Dans le film Les Belles de nuit, de René Clair (1952), Gérard Philipe interprète un compositeur sans le sou que les femmes de son entourage ignorent. Qu’à cela ne tienne, il retrouve leurs sosies en rêve et vit avec elles toutes sortes d’aventures dans de multiples époques. Si une telle expérience vous allèche, réjouissez-vous : en théorie, c’est possible ! Prendre les rênes de son rêve et suivre ses caprices, ou sa curiosité, sa nostalgie, son intuition, c’est faire un « rêve lucide ». Mais courir le guilledou n’est qu’un épiphénomène puisque le bénéfice essentiel ne réside pas là, selon les coutumiers du fait.
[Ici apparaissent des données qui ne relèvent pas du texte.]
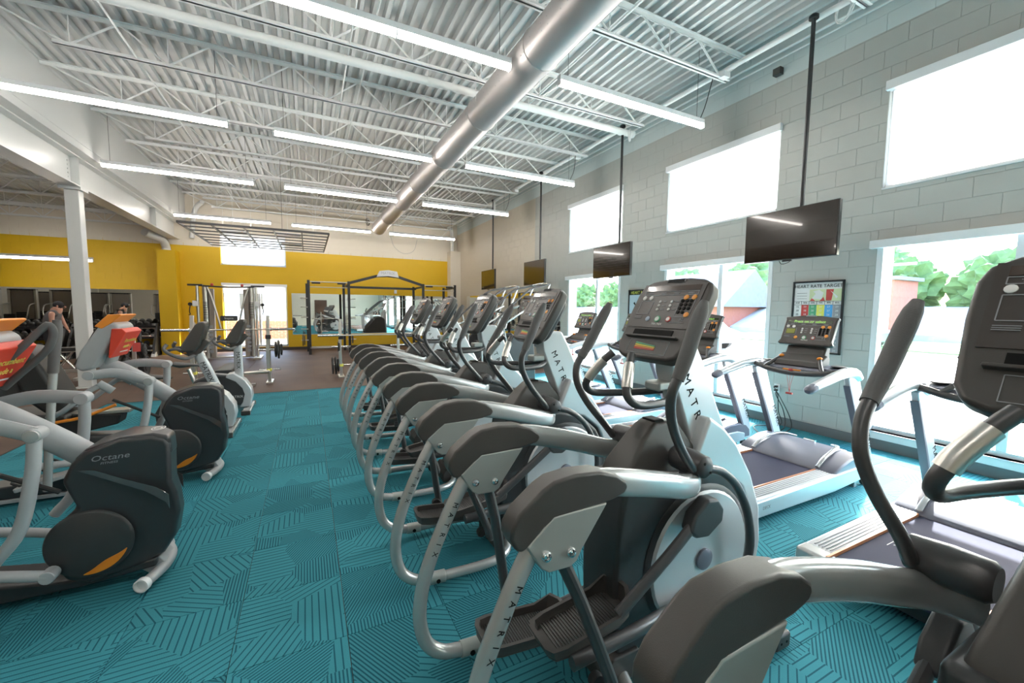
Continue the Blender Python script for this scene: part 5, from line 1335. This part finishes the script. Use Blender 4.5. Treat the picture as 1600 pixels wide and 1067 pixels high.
MB().rng(-1.2, -.5, -.2, .2, .38, .45).build('pad', vinyl, b2_, .02)
MB().rng(-.95, -.85, -.05, .05, .0, .38).build('leg', steel, b2_, .005)
b3_ = thing('flat_bench', 'silver legged bench in front of the left dumbbell rack', 'bench', (-6.6, 13.6, 0))
MB().rng(-.5, .5, -.14, .14, .40, .47).build('pad', vinyl, b3_, .02)
for x in (-.4, .4): MB().prism([(-.2, 0), (-.12, .40), (.12, .40), (.2, 0), (.12, 0), (0, .3), (-.12, 0)], x - .03, x + .03, 'yz').build('leg', silver, b3_, .004)
# plate tree
pt = thing('plate_tree', 'silver plate tree loaded with black plates behind the seated cross trainer', 'plate rack', (-3.2, 10.9, 0))
MB().rng(-.03, .03, -.03, .03, .03, 1.05).build('upright', steel, pt, .006)
MB().rng(-.3, .3, -.04, .04, 0, .04).rng(-.04, .04, -.3, .3, 0, .04).build('base', steel, pt, .006)
for z in (.30, .62, .92): MB().tube([(-.28, 0, z), (.28, 0, z)], .02, 10).build('peg', chrome, pt)
for k, (x, z, r) in enumerate([(-.12, .30, .215), (-.18, .30, .215), (.12, .30, .215), (.18, .30, .215), (-.12, .62, .15), (.12, .62, .16), (.17, .62, .14), (.1, .92, .11)]):
    plate_thing((-3.2 + x, 10.9, z), r, 'black plate on the silver plate tree, ' + ['large lower left inner', 'large lower left outer', 'large lower right inner', 'large lower right outer', 'middle left', 'middle right inner', 'middle right outer', 'small top right'][k])
tag(MB().rng(-3.16, -3.04, 10.70, 10.72, .62, .80).build('warning_label', ink_r), 'small red and white label hanging on the plate tree', 'label')

# hanging mesh of black bars with pendant panels
gr = thing('hanging_rig_grid', 'black steel ladder grid hanging level below the ceiling at the far end', 'ceiling rig', (-1.0, 0, 3.40))
gx0, gx1, gy0, gy1 = -1.52, 1.54, 11.5, 15.3
MB().rng(gx0, gx1, gy0 - .022, gy0 + .022, -.025, .025).build('near_beam', rack_k, gr, .004)
for k in range(7):
    y = gy0 + (gy1 - gy0) * (k + 1) / 7
    MB().rng(gx0, gx1, y - .013, y + .013, -.013, .013).build('cross_bar', rack_k, gr)
for k in range(6):
    x = gx0 + (gx1 - gx0) * k / 5
    MB().rng(x - .013, x + .013, gy0, gy1, -.022, .022).build('long_bar', rack_k, gr)
for k, (x, y) in enumerate([(-.6, 12.6), (.62, 12.3), (-.6, 14.0), (.62, 14.2)]):
    MB().rng(x - .28, x + .28, y - .2, y + .2, .02, .035).build('white_panel', white_tr, gr)
for x in (gx0 + .3, -.5, .5, gx1 - .3):
    for y in (11.6, 15.2): MB().tube([(x, y, .03), (x, y, 1.7)], .004, 5).build('hang_cable', cable_k if (y < 12 and x == .5) else joist_m, gr)

# person stooping by the dumbbells
def person():
    t = thing('person', 'person in a grey t-shirt and dark shorts leaning over the dumbbells at the far left', 'person', (-5.95, 14.7, 0))
    J = {'pel': (0, 0, .90), 'ches': (.06, -.03, 1.18), 'nk': (.17, -.04, 1.38), 'hd': (.24, -.05, 1.50),
         'lsh': (.14, -.20, 1.32), 'lel': (.17, -.28, 1.06), 'lha': (.22, -.18, .84), 'rsh': (.14, .13, 1.32), 'rel': (.20, .20, 1.08), 'rha': (.30, .12, .90),
         'lhip': (0, -.10, .86), 'lkn': (.05, -.12, .48), 'lan': (-.02, -.12, .09), 'lto': (.13, -.12, .04), 'rhip': (0, .10, .86), 'rkn': (.06, .12, .48), 'ran': (0, .12, .09), 'rto': (.15, .12, .04)}
    E = [('pel', 'ches'), ('ches', 'nk'), ('nk', 'hd'), ('nk', 'lsh'), ('lsh', 'lel'), ('lel', 'lha'), ('nk', 'rsh'), ('rsh', 'rel'), ('rel', 'rha'), ('pel', 'lhip'), ('lhip', 'lkn'), ('lkn', 'lan'), ('lan', 'lto'), ('pel', 'rhip'), ('rhip', 'rkn'), ('rkn', 'ran'), ('ran', 'rto')]
    Rr = {'pel': .13, 'ches': .14, 'nk': .06, 'hd': .09, 'lsh': .065, 'rsh': .065, 'lel': .042, 'rel': .042, 'lha': .03, 'rha': .03, 'lhip': .09, 'rhip': .09, 'lkn': .06, 'rkn': .06, 'lan': .04, 'ran': .04, 'lto': .035, 'rto': .035}
    def skin(names, edges, name, m, g=0.0, root='pel'):
        me = bpy.data.meshes.new(name); ix = {n_: i for i, n_ in enumerate(names)}
        me.from_pydata([J[n_] for n_ in names], [(ix[a], ix[b]) for a, b in edges], []); me.materials.append(m)
        o = bpy.data.objects.new(name, me); COL.objects.link(o); o.parent = t
        md = o.modifiers.new('skin', 'SKIN'); md.use_smooth_shade = True
        if not me.skin_vertices: 
            me.skin_vertices.new() if hasattr(me.skin_vertices, 'new') else None
        sv = me.skin_vertices[0].data
        for n_ in names: sv[ix[n_]].radius = (Rr[n_] + g, Rr[n_] + g); sv[ix[n_]].use_root = (n_ == root)
        s2 = o.modifiers.new('sub', 'SUBSURF'); s2.levels = 1; s2.render_levels = 2
        return o
    try:
        skin(list(J), E, 'body', skin_m)
        skin(['pel', 'ches', 'nk', 'lsh', 'rsh'], [('pel', 'ches'), ('ches', 'nk'), ('nk', 'lsh'), ('nk', 'rsh')], 't_shirt', shirt, .022)
        skin(['pel', 'lhip', 'lkn', 'rhip', 'rkn'], [('pel', 'lhip'), ('lhip', 'lkn'), ('pel', 'rhip'), ('rhip', 'rkn')], 'shorts', pants, .02)
    except Exception as ex:
        print('skin failed', ex)
    for s in (-1, 1):
        for k in range(5):
            hx, hy, hz = J['lha'] if s < 0 else J['rha']
            MB().tube([(hx, hy - .03 + .014 * k, hz), (hx + .03, hy - .034 + .016 * k, hz - .04), (hx + .025, hy - .034 + .016 * k, hz - (.05 if k == 4 else .08))], [.009, .008, .006], 6, 2).build('finger', skin_m, t)
    MB().ball((.221, -.05, 1.545), (.105, .09, .10)).build('hair', pants, t)
    m_ = MB(); m_.ball((.335, -.085, 1.52), .01, 8, 6).ball((.335, -.015, 1.52), .01, 8, 6); m_.build('eyes', ink_k, t)
    MB().ball((.345, -.05, 1.49), (.022, .014, .022), 8, 6).build('nose', skin_m, t)
    MB().ball((.325, -.05, 1.45), (.012, .026, .006), 8, 6).build('mouth', mat('lips', (.45, .16, .13), .5, var=.05), t)
    for s in (-1, 1): MB().ball((.235, -.05 + .092 * s, 1.505), (.02, .012, .03), 8, 6).build('ear', skin_m, t)
    for s in (-1, 1): MB().ball((.05, .12 * s, .042), (.14, .05, .045), 10, 6).build('shoe', rubber, t)
    return t
person()

# weight machines seen only in the mirrors, standing in the left room
def selector(x, y, label, tall=2.15):
    t = thing('weight_machine', label, 'weight machine', (x, y, 0), PI / 2 * 0, 'weight machines of the left room')
    MB().rng(-.35, .35, -.06, .06, .05, tall).build('tower_panel', green_w, t, .02)
    for s in (-1, 1): MB().rng(s * .40 - .04, s * .40 + .04, -.08, .08, 0, tall + .05).build('tower_post', steel, t, .008)
    mb = MB()
    for k in range(12): mb.rng(-.16, .16, .07, .2, .15 + .09 * k, .225 + .09 * k)
    mb.build('weight_stack', iron, t)
    MB().rng(-.44, .44, -.08, .08, tall, tall + .06).build('top_cap', rack_k, t, .01)
    MB().rng(-.2, .2, .55, .95, .42, .50).build('seat', vinyl, t, .02)
    MB().rng(-.17, .17, .95, 1.03, .5, 1.15).build('backrest', vinyl, t, .02)
    MB().rng(-.05, .05, .1, 1.1, .05, .13).rng(-.04, .04, .7, .8, .1, .42).rng(-.3, .3, 1.05, 1.13, 0, .08).build('base_frame', steel, t, .006)
    for s in (-1, 1): MB().tube([(.38 * s, .1, 1.6), (.42 * s, .6, 1.5), (.40 * s, .75, 1.1), (.3 * s, .6, .95)], .022, 8, 3).build('press_arm', steel, t)
    return t
for k, (x, y) in enumerate([(-12.0, 4.0), (-11.0, 4.2), (-10.0, 4.0), (-9.0, 4.3), (-12.2, 8.0), (-11.0, 8.2), (-9.8, 8.0), (-7.4, 3.4)]):
    selector(x, y, 'silver weight machine with black stack in the mirror, ' + ['leftmost front', 'second front', 'third front', 'fourth front', 'leftmost rear', 'second rear', 'third rear', 'nearest the cross trainers'][k])

tag(MB().rng(3.12, 3.22, YB - .04, YB - .001, 2.12, 2.26).build('alarm_box', white_tr, None, .006), 'small white alarm box on the yellow wall above the mirror', 'alarm')
tag(MB().tube([(3.0, YB - .03, 4.35), (3.15, YB - .03, 3.95), (3.5, YB - .03, 3.72), (3.9, YB - .03, 3.85), (4.05, YB - .03, 4.3)], .006, 5, 6).build('loose_cable', ink_gr), 'thin grey cable drooping in a loop on the cream wall', 'cable')
tag(MB().tube([(4.6, 16.2, 4.5), (4.75, 15.8, 4.35), (5.0, 15.4, 4.62), (5.2, 15.0, 4.8)], .008, 5, 6).build('loose_cable', cable_w), 'white cable slung near the far right ceiling corner', 'cable')

# ================================================================== OUTSIDE
struct(MB().rng(XR + .26, 90, -60, 160, -.30, -.12).build('ground_outside', asphalt))
struct(MB().rng(-30, XR + .26, YB + .3, 60, -.30, -.12).build('ground_behind', conc))
lw = struct(MB().prism([(23, -40), (31, -40), (31, 160), (23, 160)], -.12, -.05, 'xy').build('lawn', grass))
lw['kind'] = 'structure'
struct(MB().prism([(31, -.2), (31, .3), (35, 1.9), (37, 2.0), (37, -.2)], -40, 160, 'xz').build('embankment', stone))
struct(MB().prism([(9, -30), (9.2, -30), (9.2, 60), (9, 60)], -.12, -.02, 'xy').build('kerb', conc))
def blob(name, c, r, m, label, seed, cat='hedge'):
    rnd = random.Random(seed); bm = bmesh.new(); bmesh.ops.create_icosphere(bm, subdivisions=4, radius=1)
    from mathutils import noise
    for v in bm.verts:
        p = v.co.copy(); n_ = noise.fractal(p * 3.0 + Vector((seed * 3.1, 0, 0)), .8, 2.0, 4) * .35 + rnd.uniform(-.06, .06)
        v.co = Vector((p.x * r[0], p.y * r[1], p.z * r[2])) * (1 + n_)
    me = bpy.data.meshes.new(name); bm.to_mesh(me); bm.free(); me.materials.append(m)
    o = bpy.data.objects.new(name, me); COL.objects.link(o); o.location = c
    return o
hy = [4.6, 9.0, 13.4, 17.8, 37, 43, 49, 55]
for k, y in enumerate(hy):
    t = thing('hedge_bush', 'bushy green hedge mass on the embankment, %s counted from the right' % ['first', 'second', 'third', 'fourth', 'fifth', 'sixth', 'seventh', 'eighth'][k], 'hedge', (37, y, 1.8), 0, 'hedge beyond the road')
    f = blob('foliage', (0, 0, 1.4), (1.9, 1.95, 1.9), leaf, '', k + 1); f.parent = t
for k, (x, y, s_) in enumerate([(46, 30, 4.2), (44, 38, 3.8), (47, 20, 4.5), (42, 70, 5.5)]):
    t = thing('tree', 'leafy green tree standing behind the hedge, ' + ['near the middle', 'left of the middle', 'right, behind the roof', 'far left'][k], 'tree', (x, y, 0))
    MB().tube([(0, 0, 0), (.1, 0, s_ * .8)], [.25, .16], 8).build('trunk', bark, t)
    f = blob('crown', (0, 0, s_ * 1.25), (s_ * .6, s_ * .7, s_ * .55), leaf2, '', k + 20); f.parent = t
hs = thing('brick_house', 'red brick house with grey shingle roof across the road', 'house', (33, 26, 0))
MB().rng(-3, 3, -4, 4, -.1, 2.1).build('wall', brick_m, hs)
MB().prism([(-3.8, 1.9), (0, 5.0), (3.8, 1.9)], -4.6, 4.6, 'xz').build('roof', roof_m, hs)
for y in (-2.2, .2, 2.4): MB().rng(-3.06, -3.0, y - .5, y + .5, .6, 1.6).build('window', white_tr, hs)
hs = thing('brick_house', 'low red brick building at the right behind the hedge', 'house', (31, 12.0, 0))
MB().rng(-1.5, 1.5, -.9, .9, -.1, 3.4).build('wall', brick_m, hs)
MB().rng(-1.7, 1.7, -1.1, 1.1, 3.4, 3.6).build('roof_slab', roof_m, hs)
def utility_pole(x, y, h, label):
    t = thing('utility_pole', label, 'pole', (x, y, 0)); MB().tube([(0, 0, -.1), (0, 0, h)], .12, 10).build('pole_shaft', joist_m, t)
    MB().rng(-.05, .05, -1.0, 1.0, h * .55, h * .55 + .12).build('cross_arm', joist_m, t); return t
utility_pole(26, 10.0, 7.0, 'white utility pole with a cross arm in front of the hedge')
utility_pole(30, 33, 7.5, 'white utility pole far off beyond the middle window')
def car(x, y, label, m):
    t = thing('car', label, 'car', (x, y, -.12))
    MB().prism([(-2.1, .3), (-2.15, .75), (-1.5, .95), (-.9, 1.45), (.9, 1.5), (1.6, .95), (2.1, .85), (2.15, .3)], -.85, .85, 'yz').build('car_body', m, t, .08, 3)
    MB().prism([(-1.35, .98), (-.85, 1.38), (.85, 1.42), (1.42, .98)], -.87, .87, 'yz').build('side_glass', carglass, t)
    for yy in (-1.35, 1.35):
        for s in (-1, 1): MB().lathe([(.1, -.1), (.33, -.1), (.33, .1), (.1, .1)], (s * .80, yy, .33), (1, 0, 0), 18).build('wheel', rubber, t)
    return t
car(16, 13.5, 'white car parked outside beyond the middle glass door', carpaint)
car(24, 11.2, 'dark blue car parked outside beyond the nearest glass door', mat('blue_car_paint', (.08, .12, .25), .3, .3, var=.05, coat=.5))
# brick wall and pale building behind the back door
bw = thing('garden_brick_wall', 'low red brick wall outside the glazed back door', 'wall', (-2.2, 21.6, 0))
mb = MB(); z = .0; row = 0
MB().rng(-2.8, 2.8, .02, .25, -.12, .92).build('mortar_core', conc, bw)
rb = random.Random(3)
bmesh_ = MB().box((0, 0, 0), (.221, .04, .07)).mesh('brick', brick_m)
for row in range(10):
    for k in range(22):
        x = -2.8 + .255 * k + (.127 if row % 2 else 0)
        if x > 2.7: continue
        o = bpy.data.objects.new('brick', bmesh_); COL.objects.link(o); o.parent = bw; o.location = (x + .1, .01, .12 + .08 * row)
MB().rng(-2.85, 2.85, -.04, .3, .92, 1.0).build('coping', conc, bw)
pb_ = thing('pale_building', 'pale building with grey windows behind the back door', 'building', (-2.5, 30, 0))
MB().rng(-8, 8, 0, 4, -.1, 5.0).build('wall', conc, pb_)
for x in (-3.2, -.6, 2.0):
    for z in (1.4, 3.4): MB().rng(x - .6, x + .6, -.05, 0, z, z + 1.1).build('window', carglass, pb_)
Les banales préoccupations du quotidien
Le premier ouvrage sur le sujet paraît en 1867, anonymement. L’auteur est en fait un dénommé Marie Jean Léon d’Hervey de Saint-Denys, personnage obsessionnel en la matière. À 13 ans, ce jeune marquis et futur sinologue entreprend de consigner tous ses rêves. Mû par une curiosité inaltérable, il se réveille régulièrement pour s’en souvenir le plus possible. Il y gagne d’abord une bonne migraine, et puis, 207 nuits plus tard, le voilà qui commence à s’éveiller non plus après, mais pendant ses rêves. Et tout en continuant à dormir, il parvient à modifier la trame de ses visions… Il est conscient. Devenant de plus en plus auteur de ses rêves, il se livre à toutes sortes d’expériences ingénieuses (encadré ci-dessous). Les conclusions qu’il tire de ses observations sont remarquablement modernes à bien des égards : les rêves, dans leur immense majorité, reflètent les préoccupations banales du quotidien.
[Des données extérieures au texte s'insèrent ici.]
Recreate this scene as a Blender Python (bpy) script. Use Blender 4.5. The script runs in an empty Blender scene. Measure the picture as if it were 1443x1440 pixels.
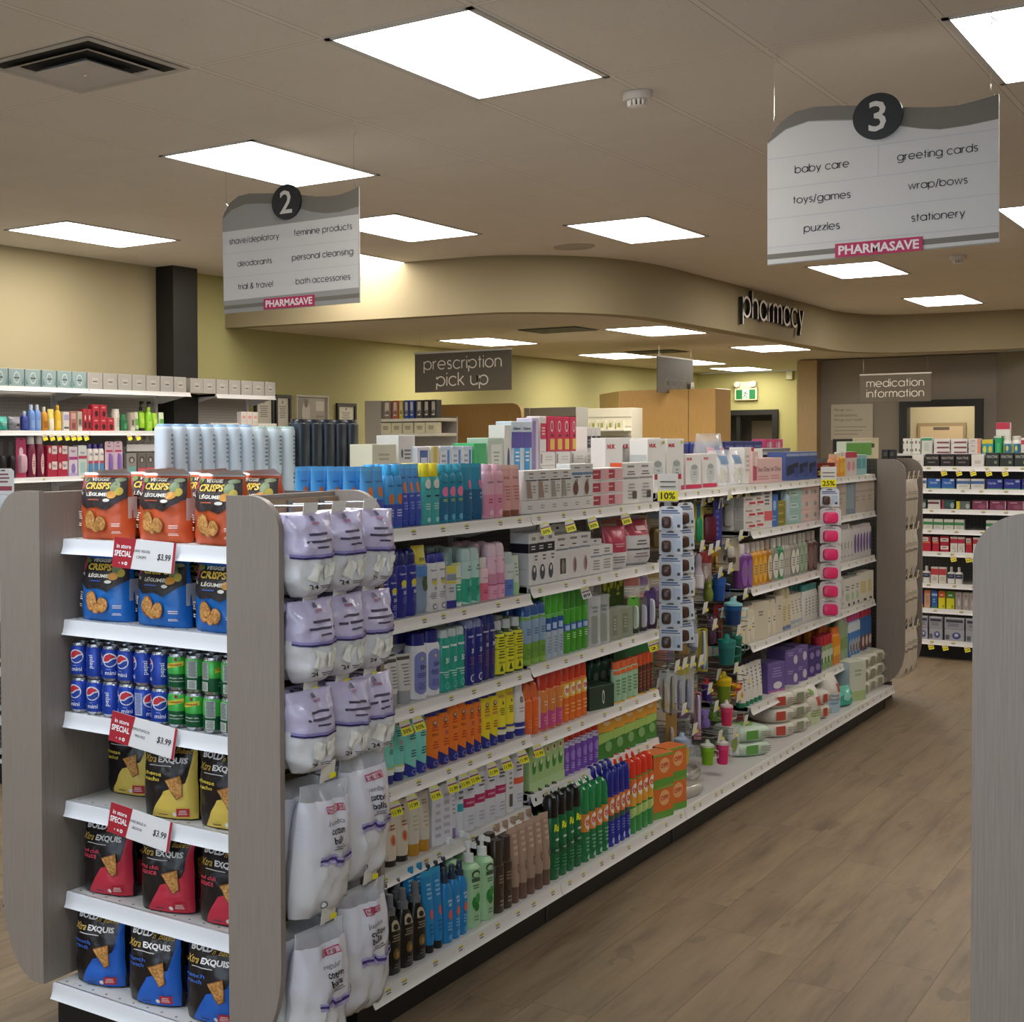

Ce sont des réminiscences, des souvenirs déformés (ou des « clichés-souvenirs », la photographie naissante étant à la mode). Ces bribes de conscience s’enchaînent selon une « promiscuité occasionnelle », par associations d’idées. Hervey de Saint-Denys ne parle pas encore des mécanismes de déplacement et de condensation qui seront si chers à Sigmund Freud, mais de processus « par abstraction » : si je rêve à un cheval maigre tirant une carriole, explique-t-il, mes pensées enchaîneront peut-être sur un métayer que je connais, et qui héritera de la maigreur du cheval. Si c’est l’attelage qui d’abord frappe davantage mon attention, je pourrai voir le métayer attelé. De même, un chien blanc apparu soudainement est la « métamorphose évidente » de serviettes entrevues dans une scène précédente. Ces syncrétismes, ricochets, substitutions, permutations sont tout aussi manifestes dans le domaine langagier, comme quand Hervey rêve d’une certaine Rosalie, puis d’un lit couvert de roses (roses à lit).